Port the whole terminal
Maybe if we could find a terminal emulator in pure OpenGL, we could get ncurses and vi and all kinds of wonderful stuff. emacs, ed, joe, nano… I was never really all that big into those, but I’m willing to take a dive in if it’ll get us an editor in VR.
But, the libraries too complex. The standard is too complex! Coloring, controls codes, etc… I don’t really want all that. I don’t want to deal with getting all that to build on multiple platforms. That is more time than I am willing to invest.
Write your own
So we’re back around to write your own again. Having invested enough time researching workarounds for spending enough time on an OpenGL text editor, I will now invest my time into implementing the new editor.
I think I want something separate as a control terminal, with some kind of shell. I’d like to hide and show these 2 interface components at will. I’m going to hijack the tab and backtick(`) characters for this purpose. They are spatially near the Escape key which I associate with a context-frame-popping action; a ‘jumping out’.
Controls
A cursor and arrow keys to move around in the source. Source is a list of lines, each sent as a string to the font renderer. No unprintable characters; ASCII. Delete and Backspace. Control-S to save.
A small function to translate mouse position into rows,columns lets us place the cursor woith the mouse. But selections? I don’t think I want to dive down that well just yet. Let’s see what we can do without them.
Error layer
Recompiling small shader code on each keystroke turns out to be quick and very satisfying when errors are displayed inline.
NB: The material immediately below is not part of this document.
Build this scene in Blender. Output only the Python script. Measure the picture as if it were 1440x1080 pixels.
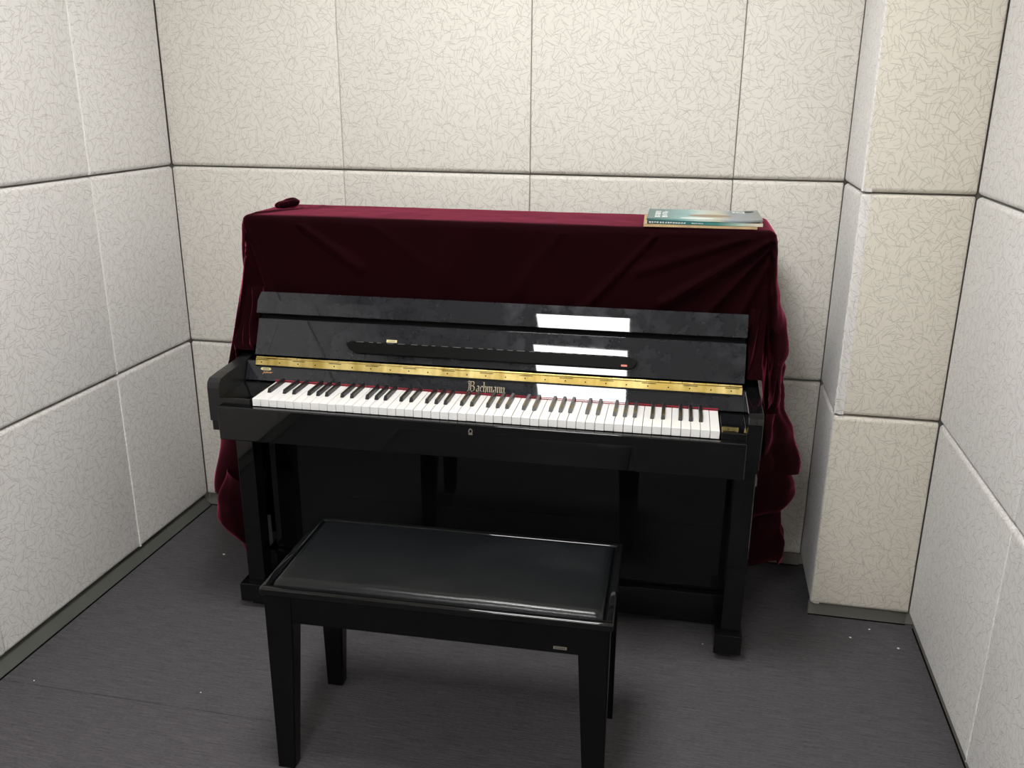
import bpy, bmesh, math, random
from mathutils import Vector, Matrix, noise
random.seed(7)
C = bpy.context.scene.collection
for o in list(bpy.data.objects): bpy.data.objects.remove(o)
R = math.radians
PI = math.pi

# ------------------------------------------------------------------ camera, world, lamps, exposure
cam = bpy.data.cameras.new('camera')
cam.sensor_width = 36.0
cam.lens = 36.0 * 1253.9 / 1440.0
cam.clip_start = 0.02
camo = bpy.data.objects.new('camera', cam); C.objects.link(camo)
camo.location = (1.7556, -2.786, 1.5012)
camo.rotation_euler = (1.2555, -0.0063, 0.2069)
bpy.context.scene.camera = camo
w = bpy.data.worlds.new('world'); bpy.context.scene.world = w
w.use_nodes = True
w.node_tree.nodes['Background'].inputs[0].default_value = (0.8, 0.85, 0.9, 1)
w.node_tree.nodes['Background'].inputs[1].default_value = 0.05
vs = bpy.context.scene.view_settings
vs.view_transform = 'Standard'; vs.look = 'None'; vs.exposure = 0.15; vs.gamma = 1.0
vs.use_curve_mapping = False
LAMP_NEAR = 31.0      # strength of the ceiling lamp above the bench
LAMP_FAR = 28.0       # strength of the ceiling lamp at the door end
LAMP_COL = (1.0, 0.99, 0.975, 1)
ROOM_W, ROOM_D, ROOM_H = 2.4374, 4.5, 2.62

# ------------------------------------------------------------------ material helpers
def new_mat(name):
    m = bpy.data.materials.new(name); m.use_nodes = True
    nt = m.node_tree; b = nt.nodes['Principled BSDF']
    return m, nt, b
def N(nt, t, **kw):
    n = nt.nodes.new(t)
    for k, v in kw.items(): setattr(n, k, v)
    return n
def mth(nt, op, a, b=None, c=None, clamp=False):
    n = N(nt, 'ShaderNodeMath', operation=op); n.use_clamp = clamp
    for i, x in enumerate((a, b, c)):
        if x is None: continue
        if isinstance(x, (int, float)): n.inputs[i].default_value = x
        else: nt.links.new(x, n.inputs[i])
    return n.outputs[0]
def vmth(nt, op, a, b=None):
    n = N(nt, 'ShaderNodeVectorMath', operation=op)
    for i, x in enumerate((a, b)):
        if x is None: continue
        if isinstance(x, (tuple, list)): n.inputs[i].default_value = x
        elif isinstance(x, (int, float)): n.inputs[i].default_value = (x, x, x)
        else: nt.links.new(x, n.inputs[i])
    return n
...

Parsing the line numbers from OpenGL shader compiler error messages is easy, and thanks to GLSL’s #line directive, we can send a standard shader header/preamble and get line numbers specific to the snippet that’s edited.
More layers?
Syntax highlighting would be pretty cool. We could do something basic like highlighting keywords, but to get fully-featured syntax highlighting we’ll need an AST. Writing a lexer and parser is way out of scope for this project, and even getting LLVM to build is probably more work than I’m ready to invest now.
Success
It’s virtually featureless, but it works. Never meant as a replacement for other real editors, it’s only for hot edits and quick tweaks on working (or almost working) shader code. Great for debugging, your favorite editor is only a control-s away.